Some of the greatest cities in the world offer the most miserable of welcomes. London, coming from Heathrow, even on a good day, might sap the will to live. Melbourne, from Tullamarine, is all rusting rail curtilage and glass boxes. New York, from Newark, is a combination of something that looks like Hexham swamp and complete darkness. A threadbare doormat, it seems, can sometimes indicate a grand and inspiring interior.
Against these comparisons, Newcastle fares well. Arriving from Williamtown, a visitor to our city has a similar world class experience.
Ascending the Stockton bridge, the view is truly remarkable, briefly extending from the city through Fullerton Cove, and then out towards the valley. Then, rather dramatically, you're plunged at full speed into the coal piles of Kooragang Island. The drop, and the contrast, is so sharp that it deserves a soundtrack. Maybe Highway to Hell.
Few cities in the world can make a spectacular entrance out of their built and natural environments.
This is all a bit tongue in cheek. Those coal piles are part of our economy and our lives. To hide them would be inauthentic. A friend once suggested that it's in fact the visibility of coal and of industry that gives this city its progressive bent. Something like having to watch where your food comes from, I guess.
I'll admit the visitor experience of arriving in Newcastle, via Kooragang, is not one of our bigger problems. It is, however, low-hanging fruit when it comes to pushing a new and appealing image of Newcastle out towards domestic tourists, especially at a time when so many of them are looking for somewhere to go.
The most appealing, and I'd argue authentic, vista of our city is looking back from Stockon wharf. The sweep from east to west takes in almost every feature of what this region is all about; surf beaches, a busy port, hill-draped heritage, a changing skyline, all hemmed in by the valley and its peaks. From this angle, the city looks busy and charming. You get a sense of its scale, its walkability, and its landmarks. It's also thoroughly distinct; there is no other Australian city that looks like it.
Coming into Queens Wharf from Stockton, especially on a Friday or Saturday night, feels like arriving in a beautiful and vibrant metropolis. The city is lit up and the sounds of its waterfront restaurants drift out into the mix of the horns on its working harbour. This is Newcastle's best angle, its international angle, and yet a minority of visitors would ever see it.
Catching the bus out to the airport last week, I considered how circuitous the route from the city really is. While it's convenient taking a seat at the Interchange and not getting up until Williamtown, the journey in and out is twice as long as driving from Stockton Wharf, which is separated from the city by a five-minute ride on the ferry.
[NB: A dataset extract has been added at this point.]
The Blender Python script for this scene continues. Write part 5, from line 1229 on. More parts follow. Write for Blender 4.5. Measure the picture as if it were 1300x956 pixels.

As state borders come down and Australians look for local getaways, Newcastle is going to be in the spotlight. In addition to landmark events such as the New Annual festival, around 400 additional hotel rooms will come online within walking distance of Queens Wharf next year. Further investments in the city's dining and entertainment scene allow us to take out to the country a world class, urban experience that is made unique by peninsula setting and proximity to the rest of the region.
Few cities in the world can make a spectacular entrance out of their built and natural environments. To arrive in Newcastle by ferry, after a short and direct journey from Williamtown to the wharf, would immediately convey everything this city is about. The maritime origins are immediately obvious, so too the elegance of its heritage and industry. It is the view of Newcastle that someone will absorb, and then share on social media and in their stories.
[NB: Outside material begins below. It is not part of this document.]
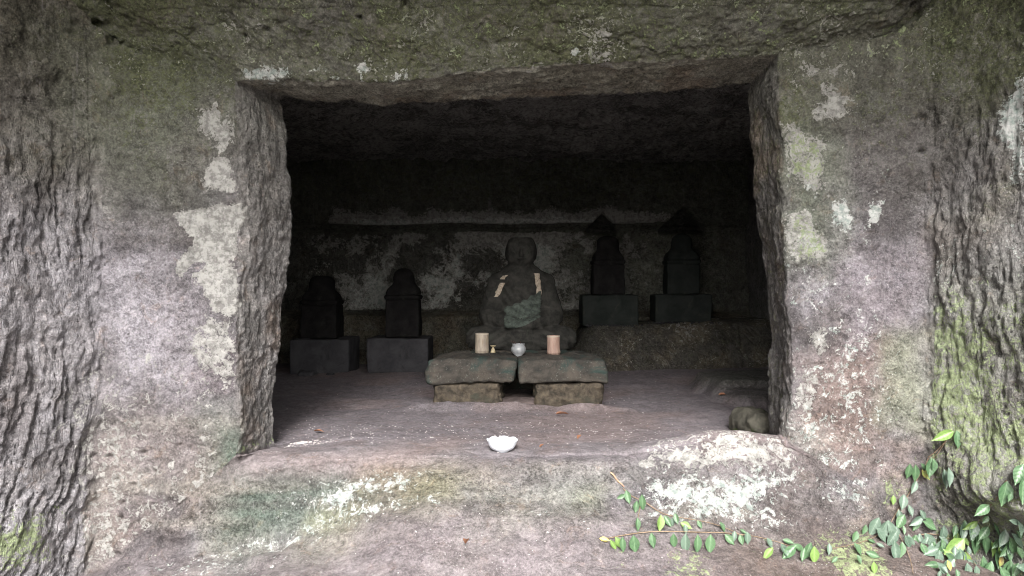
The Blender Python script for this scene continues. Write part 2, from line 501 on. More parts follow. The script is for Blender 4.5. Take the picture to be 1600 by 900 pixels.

Considering how visitors arrive in our city might sound foolish to some. There is, I admit, a touch of Keeping Up Appearances to it. But when you've got a city like Newcastle to show off, and millions of domestic tourists who remain, sadly, pretty unfamiliar with what it looks like, why not make something of it?
Just imagine stepping off that ferry into the activity and lights of Queens Wharf on a Friday night. What kind of city would you think you've arrived in, how many photos of it would you take on the approach, and how many people around the world will see them and want to know more?